According to Gordon, IRC told her that 2,051 Inuvialuit over the age of 18 live outside of the ISR. About 2,540 live in the region.

She said that currently Inuvialuit living outside of the ISR are supposed to bring any concerns to the IRC chair, who would then present the matter to the board — but she says nothing comes from that.

I do feel like an outsider because when I go home, it's like: 'where did you come from? Who are you?'- Trudy Nelner

Gordon is originally from Aklavik, but has been living outside of the ISR for 24 years.

She said that she has previously applied to Inuvialuit-run programs and has been denied.

"We lose all of the benefits that those in the ISR receive daily. And they might think it's little, but we get nothing. We get our disbursement for our yearly dividends, and that's it."

She feels Inuvialuit could work together to allow those living outside of the region to feel more included, as other Indigenous organizations do.

'I don't get it.

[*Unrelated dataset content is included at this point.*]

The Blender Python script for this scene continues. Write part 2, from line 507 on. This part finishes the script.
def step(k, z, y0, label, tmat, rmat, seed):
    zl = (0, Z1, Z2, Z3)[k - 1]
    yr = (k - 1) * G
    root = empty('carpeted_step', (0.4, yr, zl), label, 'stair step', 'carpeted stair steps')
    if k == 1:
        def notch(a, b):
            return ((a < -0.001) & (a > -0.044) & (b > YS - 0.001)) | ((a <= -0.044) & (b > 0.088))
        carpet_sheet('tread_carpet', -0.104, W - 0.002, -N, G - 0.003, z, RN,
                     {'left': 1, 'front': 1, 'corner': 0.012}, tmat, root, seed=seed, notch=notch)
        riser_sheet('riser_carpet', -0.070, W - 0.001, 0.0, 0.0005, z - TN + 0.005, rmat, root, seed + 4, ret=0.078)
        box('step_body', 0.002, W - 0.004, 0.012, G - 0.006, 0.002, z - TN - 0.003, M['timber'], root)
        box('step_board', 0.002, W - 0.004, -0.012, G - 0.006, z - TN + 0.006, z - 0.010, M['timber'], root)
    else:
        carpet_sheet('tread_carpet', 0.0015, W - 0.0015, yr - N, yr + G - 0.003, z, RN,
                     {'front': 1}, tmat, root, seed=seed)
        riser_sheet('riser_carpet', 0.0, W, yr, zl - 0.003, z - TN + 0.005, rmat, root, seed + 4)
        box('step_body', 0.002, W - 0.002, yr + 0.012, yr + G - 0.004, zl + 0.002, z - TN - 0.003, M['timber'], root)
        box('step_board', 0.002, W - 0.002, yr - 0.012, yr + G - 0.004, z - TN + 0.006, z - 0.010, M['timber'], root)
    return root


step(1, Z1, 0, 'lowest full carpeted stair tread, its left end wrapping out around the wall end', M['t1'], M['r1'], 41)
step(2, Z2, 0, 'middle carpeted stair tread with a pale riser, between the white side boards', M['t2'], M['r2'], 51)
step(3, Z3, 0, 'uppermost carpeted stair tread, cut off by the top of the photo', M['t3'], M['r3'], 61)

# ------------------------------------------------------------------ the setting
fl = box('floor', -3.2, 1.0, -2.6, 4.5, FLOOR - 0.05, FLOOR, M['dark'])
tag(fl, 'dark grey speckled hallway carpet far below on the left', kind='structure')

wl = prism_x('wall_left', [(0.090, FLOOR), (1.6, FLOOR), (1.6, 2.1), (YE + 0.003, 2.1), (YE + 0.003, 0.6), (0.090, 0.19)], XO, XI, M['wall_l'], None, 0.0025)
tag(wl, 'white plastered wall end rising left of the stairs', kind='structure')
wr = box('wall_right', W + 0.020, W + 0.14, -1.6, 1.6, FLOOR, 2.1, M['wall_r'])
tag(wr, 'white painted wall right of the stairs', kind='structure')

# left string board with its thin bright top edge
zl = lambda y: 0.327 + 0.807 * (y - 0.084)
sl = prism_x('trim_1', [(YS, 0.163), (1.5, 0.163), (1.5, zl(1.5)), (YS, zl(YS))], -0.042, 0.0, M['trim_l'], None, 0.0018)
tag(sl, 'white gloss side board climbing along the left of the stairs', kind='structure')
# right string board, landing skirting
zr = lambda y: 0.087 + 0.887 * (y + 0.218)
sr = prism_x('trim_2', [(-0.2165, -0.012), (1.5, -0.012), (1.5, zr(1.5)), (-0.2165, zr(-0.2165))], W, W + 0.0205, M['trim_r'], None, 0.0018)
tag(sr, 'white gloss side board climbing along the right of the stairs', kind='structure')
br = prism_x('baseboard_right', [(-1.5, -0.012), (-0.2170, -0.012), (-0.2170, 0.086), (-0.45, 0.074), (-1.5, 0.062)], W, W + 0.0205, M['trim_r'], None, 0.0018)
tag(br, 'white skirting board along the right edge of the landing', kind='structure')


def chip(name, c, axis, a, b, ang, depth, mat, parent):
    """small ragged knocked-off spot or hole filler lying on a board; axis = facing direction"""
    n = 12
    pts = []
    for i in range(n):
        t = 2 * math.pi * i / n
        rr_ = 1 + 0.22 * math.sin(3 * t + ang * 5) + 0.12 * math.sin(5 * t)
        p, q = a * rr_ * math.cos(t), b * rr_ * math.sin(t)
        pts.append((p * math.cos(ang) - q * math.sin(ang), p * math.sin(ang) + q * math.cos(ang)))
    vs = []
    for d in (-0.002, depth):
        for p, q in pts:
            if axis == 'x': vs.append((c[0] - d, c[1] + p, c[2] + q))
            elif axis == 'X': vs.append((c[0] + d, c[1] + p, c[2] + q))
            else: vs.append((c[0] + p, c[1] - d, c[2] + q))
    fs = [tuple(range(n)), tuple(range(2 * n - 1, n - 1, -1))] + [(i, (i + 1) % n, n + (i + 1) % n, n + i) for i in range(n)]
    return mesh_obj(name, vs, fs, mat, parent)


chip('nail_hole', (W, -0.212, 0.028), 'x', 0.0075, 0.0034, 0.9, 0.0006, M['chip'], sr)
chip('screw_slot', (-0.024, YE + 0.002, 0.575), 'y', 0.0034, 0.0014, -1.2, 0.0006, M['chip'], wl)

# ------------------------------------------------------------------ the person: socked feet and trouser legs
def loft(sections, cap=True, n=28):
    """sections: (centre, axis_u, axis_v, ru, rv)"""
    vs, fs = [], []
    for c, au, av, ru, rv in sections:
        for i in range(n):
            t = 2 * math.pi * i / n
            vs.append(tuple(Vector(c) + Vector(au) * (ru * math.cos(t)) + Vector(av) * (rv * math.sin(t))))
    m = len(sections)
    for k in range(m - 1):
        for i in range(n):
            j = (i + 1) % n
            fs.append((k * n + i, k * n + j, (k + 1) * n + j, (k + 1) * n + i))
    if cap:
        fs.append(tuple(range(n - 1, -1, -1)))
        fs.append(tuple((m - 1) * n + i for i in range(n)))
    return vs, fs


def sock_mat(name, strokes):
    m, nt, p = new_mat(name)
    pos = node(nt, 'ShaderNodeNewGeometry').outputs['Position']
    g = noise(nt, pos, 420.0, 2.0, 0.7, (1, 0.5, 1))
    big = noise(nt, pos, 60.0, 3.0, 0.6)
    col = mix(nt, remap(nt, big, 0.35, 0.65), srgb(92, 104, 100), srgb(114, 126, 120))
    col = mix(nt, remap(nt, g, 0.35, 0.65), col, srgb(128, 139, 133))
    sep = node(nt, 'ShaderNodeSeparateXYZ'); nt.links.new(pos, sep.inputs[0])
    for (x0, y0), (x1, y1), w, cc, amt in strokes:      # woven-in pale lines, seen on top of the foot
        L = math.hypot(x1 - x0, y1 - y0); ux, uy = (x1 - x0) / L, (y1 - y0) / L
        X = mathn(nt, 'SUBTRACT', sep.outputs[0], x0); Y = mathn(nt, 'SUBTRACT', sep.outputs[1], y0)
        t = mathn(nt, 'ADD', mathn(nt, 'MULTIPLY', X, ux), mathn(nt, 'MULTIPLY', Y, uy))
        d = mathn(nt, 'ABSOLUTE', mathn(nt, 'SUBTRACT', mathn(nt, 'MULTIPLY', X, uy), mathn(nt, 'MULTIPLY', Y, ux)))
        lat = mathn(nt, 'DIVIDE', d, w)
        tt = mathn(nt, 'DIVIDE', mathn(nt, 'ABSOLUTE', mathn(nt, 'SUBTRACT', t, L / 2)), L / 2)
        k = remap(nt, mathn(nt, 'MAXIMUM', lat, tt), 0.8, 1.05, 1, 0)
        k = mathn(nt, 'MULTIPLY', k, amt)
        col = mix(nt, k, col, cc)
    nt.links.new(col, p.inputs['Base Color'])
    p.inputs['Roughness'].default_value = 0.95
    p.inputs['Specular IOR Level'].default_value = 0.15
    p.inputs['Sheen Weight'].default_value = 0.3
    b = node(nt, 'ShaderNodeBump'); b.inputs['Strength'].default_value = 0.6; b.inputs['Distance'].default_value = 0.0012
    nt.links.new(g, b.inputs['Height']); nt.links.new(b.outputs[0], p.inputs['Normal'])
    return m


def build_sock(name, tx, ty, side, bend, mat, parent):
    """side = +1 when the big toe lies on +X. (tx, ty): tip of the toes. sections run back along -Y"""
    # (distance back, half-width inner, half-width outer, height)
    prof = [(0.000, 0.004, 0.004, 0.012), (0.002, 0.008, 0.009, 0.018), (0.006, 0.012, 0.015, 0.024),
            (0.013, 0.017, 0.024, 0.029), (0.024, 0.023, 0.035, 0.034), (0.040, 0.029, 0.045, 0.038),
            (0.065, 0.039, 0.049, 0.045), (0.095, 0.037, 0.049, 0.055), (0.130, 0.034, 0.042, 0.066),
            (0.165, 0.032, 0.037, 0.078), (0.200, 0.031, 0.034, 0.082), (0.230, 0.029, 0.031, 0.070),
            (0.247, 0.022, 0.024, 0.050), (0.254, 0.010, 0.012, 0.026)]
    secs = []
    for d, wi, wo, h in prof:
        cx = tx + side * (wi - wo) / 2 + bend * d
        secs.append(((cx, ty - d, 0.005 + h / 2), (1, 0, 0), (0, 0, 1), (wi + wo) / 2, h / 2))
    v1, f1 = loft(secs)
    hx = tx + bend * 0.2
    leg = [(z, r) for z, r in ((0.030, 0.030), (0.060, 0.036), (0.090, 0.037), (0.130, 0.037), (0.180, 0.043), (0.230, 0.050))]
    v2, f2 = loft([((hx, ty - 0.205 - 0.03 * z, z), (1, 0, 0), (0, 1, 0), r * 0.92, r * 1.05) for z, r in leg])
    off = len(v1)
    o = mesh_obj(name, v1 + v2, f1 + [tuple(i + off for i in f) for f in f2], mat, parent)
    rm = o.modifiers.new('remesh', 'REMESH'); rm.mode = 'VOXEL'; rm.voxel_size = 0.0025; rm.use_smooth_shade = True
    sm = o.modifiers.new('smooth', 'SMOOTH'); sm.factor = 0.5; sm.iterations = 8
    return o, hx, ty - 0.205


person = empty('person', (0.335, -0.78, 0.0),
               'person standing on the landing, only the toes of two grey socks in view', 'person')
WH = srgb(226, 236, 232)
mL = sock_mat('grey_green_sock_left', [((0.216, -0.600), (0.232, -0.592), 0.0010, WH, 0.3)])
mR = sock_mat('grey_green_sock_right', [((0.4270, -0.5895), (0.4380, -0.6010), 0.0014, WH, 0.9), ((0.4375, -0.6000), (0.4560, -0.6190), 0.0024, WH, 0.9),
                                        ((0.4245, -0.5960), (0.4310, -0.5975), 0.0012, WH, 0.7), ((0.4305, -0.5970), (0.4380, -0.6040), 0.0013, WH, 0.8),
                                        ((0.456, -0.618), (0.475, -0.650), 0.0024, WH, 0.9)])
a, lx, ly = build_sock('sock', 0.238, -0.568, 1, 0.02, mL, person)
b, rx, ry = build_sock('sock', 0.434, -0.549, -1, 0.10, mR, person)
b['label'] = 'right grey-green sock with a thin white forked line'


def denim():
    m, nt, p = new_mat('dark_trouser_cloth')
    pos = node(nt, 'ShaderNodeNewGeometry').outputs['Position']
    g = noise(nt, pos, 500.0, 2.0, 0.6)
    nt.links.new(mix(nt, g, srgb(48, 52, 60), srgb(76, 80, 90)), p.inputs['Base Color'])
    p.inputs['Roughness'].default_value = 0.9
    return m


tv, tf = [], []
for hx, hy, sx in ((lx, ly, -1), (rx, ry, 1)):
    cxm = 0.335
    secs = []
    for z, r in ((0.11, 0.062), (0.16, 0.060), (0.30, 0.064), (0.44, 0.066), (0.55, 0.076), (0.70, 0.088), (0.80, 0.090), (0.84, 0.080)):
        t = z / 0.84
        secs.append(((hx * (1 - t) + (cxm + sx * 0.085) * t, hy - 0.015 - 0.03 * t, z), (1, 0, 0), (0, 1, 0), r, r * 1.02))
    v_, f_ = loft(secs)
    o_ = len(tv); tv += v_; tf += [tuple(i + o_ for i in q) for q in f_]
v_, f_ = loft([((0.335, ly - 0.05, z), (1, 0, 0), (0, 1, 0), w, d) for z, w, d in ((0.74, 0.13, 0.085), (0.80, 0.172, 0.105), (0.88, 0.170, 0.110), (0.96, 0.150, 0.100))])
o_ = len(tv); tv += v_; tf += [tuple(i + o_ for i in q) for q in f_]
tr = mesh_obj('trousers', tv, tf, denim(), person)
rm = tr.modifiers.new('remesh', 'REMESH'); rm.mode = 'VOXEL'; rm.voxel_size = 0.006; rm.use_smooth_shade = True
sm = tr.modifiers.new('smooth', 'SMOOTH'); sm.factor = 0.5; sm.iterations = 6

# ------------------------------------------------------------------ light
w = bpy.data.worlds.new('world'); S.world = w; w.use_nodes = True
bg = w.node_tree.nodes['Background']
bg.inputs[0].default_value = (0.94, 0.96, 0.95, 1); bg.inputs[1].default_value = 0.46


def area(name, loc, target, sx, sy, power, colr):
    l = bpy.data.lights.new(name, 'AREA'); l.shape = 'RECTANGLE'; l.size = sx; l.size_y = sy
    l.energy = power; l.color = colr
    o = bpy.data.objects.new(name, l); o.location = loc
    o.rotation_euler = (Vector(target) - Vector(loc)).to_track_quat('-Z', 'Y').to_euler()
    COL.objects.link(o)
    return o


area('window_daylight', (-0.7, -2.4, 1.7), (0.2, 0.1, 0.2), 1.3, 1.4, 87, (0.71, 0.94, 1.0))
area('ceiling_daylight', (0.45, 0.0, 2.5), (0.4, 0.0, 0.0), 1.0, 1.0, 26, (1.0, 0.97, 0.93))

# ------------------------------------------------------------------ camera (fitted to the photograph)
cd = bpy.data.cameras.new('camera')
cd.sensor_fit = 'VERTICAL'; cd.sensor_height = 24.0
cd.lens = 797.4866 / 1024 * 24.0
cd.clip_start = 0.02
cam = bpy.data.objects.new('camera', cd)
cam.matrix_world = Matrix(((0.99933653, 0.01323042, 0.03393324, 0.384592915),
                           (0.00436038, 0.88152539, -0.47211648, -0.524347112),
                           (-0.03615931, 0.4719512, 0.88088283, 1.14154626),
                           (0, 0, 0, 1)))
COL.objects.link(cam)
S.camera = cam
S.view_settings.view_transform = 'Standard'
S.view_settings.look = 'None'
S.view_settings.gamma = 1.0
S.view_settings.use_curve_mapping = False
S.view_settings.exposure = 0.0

When I tried to go to school, I was denied financial assistance and I was like, 'woah, why?' Trudy Nelner said. (Submitted by Trudy Nelner)

"You know, there is always supposed to be a sense of belonging somewhere. And every time I saw the Gwich'in get together in Yellowknife when I lived there, I always felt so sad. I always felt like I didn't belong anywhere," said Gordon.

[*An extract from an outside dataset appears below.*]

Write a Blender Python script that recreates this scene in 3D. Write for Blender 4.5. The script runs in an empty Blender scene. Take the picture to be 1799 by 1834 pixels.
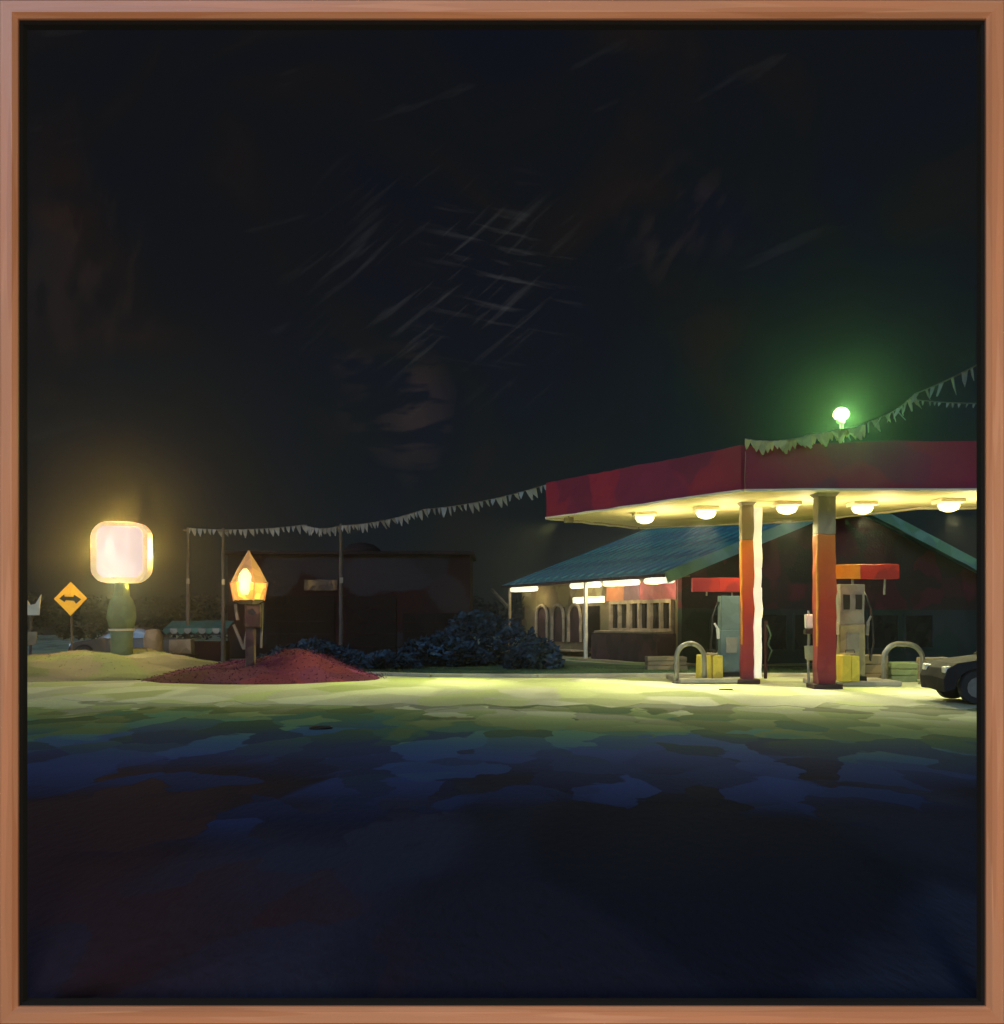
import bpy, math, random
from mathutils import Vector, Matrix
random.seed(7)
R = math.radians
scn = bpy.context.scene
col = scn.collection

# ------------------------------------------------------------------ camera
EYE, F, CX, HY = 1.6, 1917.0, 899.5, 1112.0
cam_d = bpy.data.cameras.new('camera'); cam = bpy.data.objects.new('camera', cam_d); col.objects.link(cam)
cam.location = (0, 0, EYE); cam.rotation_euler = (R(90), 0, 0)
cam_d.sensor_fit = 'HORIZONTAL'; cam_d.sensor_width = 36; cam_d.lens = F / 1799 * 36
cam_d.shift_y = (HY - 917) / 1799
cam_d.clip_start = .05; cam_d.clip_end = 2000
scn.camera = cam

# ------------------------------------------------------------------ world, moonlight, exposure
scn.view_settings.view_transform = 'Standard'; scn.view_settings.look = 'None'
scn.view_settings.exposure = 0; scn.view_settings.gamma = 1
MOON_EL, MOON_AZ = 32, 205       # behind the camera, to the left
w = bpy.data.worlds.new('World'); scn.world = w; w.use_nodes = True
nt = w.node_tree; nt.nodes.clear(); L = nt.links.new
out = nt.nodes.new('ShaderNodeOutputWorld'); add = nt.nodes.new('ShaderNodeAddShader')
bg1 = nt.nodes.new('ShaderNodeBackground'); bg2 = nt.nodes.new('ShaderNodeBackground')
sky = nt.nodes.new('ShaderNodeTexSky'); sky.sky_type = 'NISHITA'; sky.sun_disc = False
sky.sun_elevation = R(MOON_EL); sky.sun_rotation = R(MOON_AZ)
L(sky.outputs[0], bg1.inputs[0]); bg1.inputs[1].default_value = .0005
tc = nt.nodes.new('ShaderNodeTexCoord')
wn = nt.nodes.new('ShaderNodeTexNoise'); wn.inputs['Scale'].default_value = 2.2; wn.inputs['Detail'].default_value = 3
L(tc.outputs['Generated'], wn.inputs['Vector'])
wadd = nt.nodes.new('ShaderNodeVectorMath'); wadd.operation = 'MULTIPLY_ADD'; wadd.inputs[1].default_value = (.35, .35, .35)
L(wn.outputs['Color'], wadd.inputs[0]); L(tc.outputs['Generated'], wadd.inputs[2])
wv = nt.nodes.new('ShaderNodeTexNoise'); wv.inputs['Scale'].default_value = 5; wv.inputs['Detail'].default_value = 5; wv.inputs['Distortion'].default_value = 1.2
L(wadd.outputs[0], wv.inputs['Vector'])
wr = nt.nodes.new('ShaderNodeValToRGB'); L(wv.outputs['Fac'], wr.inputs[0])
cr = wr.color_ramp
cr.elements[0].position = .28; cr.elements[0].color = (.0042, .0046, .0098, 1)
cr.elements[1].position = .74; cr.elements[1].color = (.0105, .0068, .0058, 1)
e = cr.elements.new(.5); e.color = (.0048, .0054, .0066, 1)
# faint wisps of thin cloud, torn by the wind
def wmath(op, a, b_=None, c=None):
    q = nt.nodes.new('ShaderNodeMath'); q.operation = op; q.use_clamp = False
    for i, v in enumerate((a, b_, c)):
        if v is None: continue
        if isinstance(v, (int, float)): q.inputs[i].default_value = v
        else: L(v, q.inputs[i])
    return q.outputs[0]
def wmask(px, py, r0, r1):          # soft round patch of sky about one direction
    d = Vector(((px - CX) / F, 1, (HY - py) / F)).normalized()
    vd = nt.nodes.new('ShaderNodeVectorMath'); vd.operation = 'DISTANCE'; vd.inputs[1].default_value = d; L(wadd2.outputs[0], vd.inputs[0])
    mr = nt.nodes.new('ShaderNodeMapRange'); mr.inputs[1].default_value = r1; mr.inputs[2].default_value = r0; L(vd.outputs['Value'], mr.inputs[0]); return mr.outputs[0]
wadd2 = nt.nodes.new('ShaderNodeVectorMath'); wadd2.operation = 'MULTIPLY_ADD'; wadd2.inputs[1].default_value = (.10, .10, .10)
wsub = nt.nodes.new('ShaderNodeVectorMath'); wsub.operation = 'SUBTRACT'; wsub.inputs[1].default_value = (.5, .5, .5)
wn3 = nt.nodes.new('ShaderNodeTexNoise'); wn3.inputs['Scale'].default_value = 14; L(tc.outputs['Generated'], wn3.inputs['Vector']); L(wn3.outputs['Color'], wsub.inputs[0])
L(wsub.outputs[0], wadd2.inputs[0]); L(tc.outputs['Generated'], wadd2.inputs[2])
def streaks(rot, sc, lo, hi, seed):
    m1 = nt.nodes.new('ShaderNodeMapping'); m1.vector_type = 'TEXTURE'; m1.inputs['Rotation'].default_value = (0, R(-rot), 0); m1.inputs['Scale'].default_value = tuple(1 / q for q in sc); m1.inputs['Location'].default_value = (seed, 0, seed)
    L(tc.outputs['Generated'], m1.inputs[0]); z = nt.nodes.new('ShaderNodeTexNoise'); z.inputs['Scale'].default_value = 1; z.inputs['Detail'].default_value = 4; L(m1.outputs[0], z.inputs['Vector'])
    mr = nt.nodes.new('ShaderNodeMapRange'); mr.inputs[1].default_value = lo; mr.inputs[2].default_value = hi; L(z.outputs['Fac'], mr.inputs[0]); return mr.outputs[0]
k1 = wmath('MULTIPLY', streaks(38, (14, 2, 150), .55, .72, 3), wmask(790, 510, .02, .13))
k2 = wmath('MULTIPLY', streaks(-10, (14, 2, 130), .57, .72, 8), wmask(900, 500, .01, .10))
k3 = wmath('MULTIPLY', streaks(20, (9, 1, 46), .66, .82, 1), .5)
ks = wmath('ADD', wmath('ADD', k1, k2), k3)
brown = wmath('MULTIPLY', streaks(6, (18, 2, 60), .46, .54, 5), wmask(715, 735, .015, .065))
brown2 = wmath('MULTIPLY', streaks(75, (18, 2, 60), .46, .60, 6), wmask(140, 460, .02, .09))
brown3 = wmath('MULTIPLY', streaks(60, (24, 2, 60), .48, .60, 2), wmask(1230, 380, .02, .06))
bsum = wmath('ADD', brown, wmath('MULTIPLY', wmath('ADD', brown2, brown3), .45))
sepd = nt.nodes.new('ShaderNodeSeparateXYZ'); L(wadd.outputs[0], sepd.inputs[0])
low = nt.nodes.new('ShaderNodeMapRange'); low.inputs[1].default_value = .46; low.inputs[2].default_value = .16; L(sepd.outputs[2], low.inputs[0])
cur = wr.outputs[0]
for fac, c_ in ((ks, (.018, .018, .017)), (bsum, (.015, .0085, .006)), (low.outputs[0], (.0005, .0034, .0040))):
    sc_ = nt.nodes.new('ShaderNodeVectorMath'); sc_.operation = 'SCALE'; sc_.inputs[0].default_value = c_; L(fac, sc_.inputs['Scale'])
    ad = nt.nodes.new('ShaderNodeVectorMath'); ad.operation = 'ADD'; L(cur, ad.inputs[0]); L(sc_.outputs[0], ad.inputs[1]); cur = ad.outputs[0]
L(cur, bg2.inputs[0])
bg2.inputs[1].default_value = 1
L(bg1.outputs[0], add.inputs[0]); L(bg2.outputs[0], add.inputs[1]); L(add.outputs[0], out.inputs[0])

def light(name, kind, loc, energy, color, aim=None, size=.05, cone=None, blend=.5, parent=None):
    d = bpy.data.lights.new(name, kind); o = bpy.data.objects.new(name, d); col.objects.link(o)
    o.location = loc; d.energy = energy; d.color = color
    if kind in ('POINT', 'SPOT'): d.shadow_soft_size = size
    if cone: d.spot_size = R(cone); d.spot_blend = blend
    if aim is not None:
        o.rotation_euler = (Vector(aim) - Vector(loc)).to_track_quat('-Z', 'Y').to_euler()
    if parent: o.parent = parent
    return o
mel, maz = R(MOON_EL), R(-25)
mdir = Vector((math.sin(maz) * math.cos(mel), -math.cos(maz) * math.cos(mel), math.sin(mel)))
moon = light('moonlight', 'SUN', mdir * 50, 1.0, (.42, .66, 1.0), aim=(0, 0, 0)); moon.data.angle = R(25)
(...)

Trudy Nelner said that she shares the same frustrations as Gordon.

Originally from Tuktoyaktuk, Nelner moved to Fort Simpson about 20 years ago and said she would love to return home, but it's difficult to live there and make ends meet.

"There's not much for jobs, no security, and I do feel like an outsider because when I go home, it's like: 'where did you come from? Who are you?,'" said Nelner.

"I don't get it. When I tried to go to school I was denied financial assistance and I was like: 'whoa, why? 'Cause I'm not from the region?'"

Maintaining a connection

'It's not fair that I can't connect with my people,' said 13-year-old Alexandra Gordon, who lives in Fort McMurray, Alta. (Submitted by Alexandra Gordon)

Nelner says that she wants to maintain a connection to her culture — for herself, and her son.

She says when they go back to Tuktoyaktuk, her son feels out of place and not welcome. She also believes he would likely be denied financial assistance because of where they live.

"That's not fair for my son, because he is Inuvialuktun," she said. "They should just treat us like they treated everyone else long ago — as one. Not try to segregate us."

Gordon's 13-year-old granddaughter Alexandra Gordon lives in Fort McMurray, Alta., and has lived outside of the ISR her whole life. She envies some other Indigenous youth who have connections to their First Nations and other organizations.

"I feel left out, and that it's not fair that I can't connect with my people," Alexandra said.

'They work for every Inuvialuit beneficiary'

However, not all 99'ers feel the same way. Pamela Williams said she's always had a good experience with the Inuvialuit Regional Corporation.

Williams was born and raised in Inuvik, but has been living outside of the region off-and-on for the last 28 years, and currently resides in Yellowknife. 

Pamela Williams has living outside of the Inuvialuit Settlement Region for 28 years. She said she's never had a negative experience as a member of the IRC and has 'always felt like I belonged.' (Submitted by Pamela Williams)

"I feel as a 99'er… that Duane and his staff do a awesome job. They work for every Inuvialuit beneficiary, no matter where they live, in the world.

"I live outside of the region and I do not feel like a 2nd class citizen."

Williams said that when she went to school in the 1990s, the IRC supported her and gave her a scholarship. Her son is currently attending post-secondary in Fort Smith, with financial assistance from the organization.

She also said that "even though I live outside of the ISR, there are some services that we can apply for," including harvester's assistance, which helps beneficiaries pay for equipment like a snowmobile or sewing machine that will help them with harvesting.

"I feel if I needed anything from the organization, all I'd have to do is pick up the phone and ask."

Williams, who reached out to CBC after the story was initially published, said that prior to reading the story, she'd never heard people voice concerns about feeling disconnected. 

"I've lived outside for 28 years and have always felt like I belonged."

She said that she feels that IRC does everything it can for its beneficiaries, and tries to keep people updated through quarterly editions of the magazine Tusaayaksat, quarterly board reports in their newsletter, and updates on social media.

"I know who I am. I am Inuvialuit," said Williams. "I'm proud to be Inuvialuit and I have no sense of not being connected to anywhere because I know I belong to the Inuvialuit Regional Corporation as a beneficiary, so I've never felt displaced."

CBC reached out to IRC for comment but did not receive a response as of publishing time.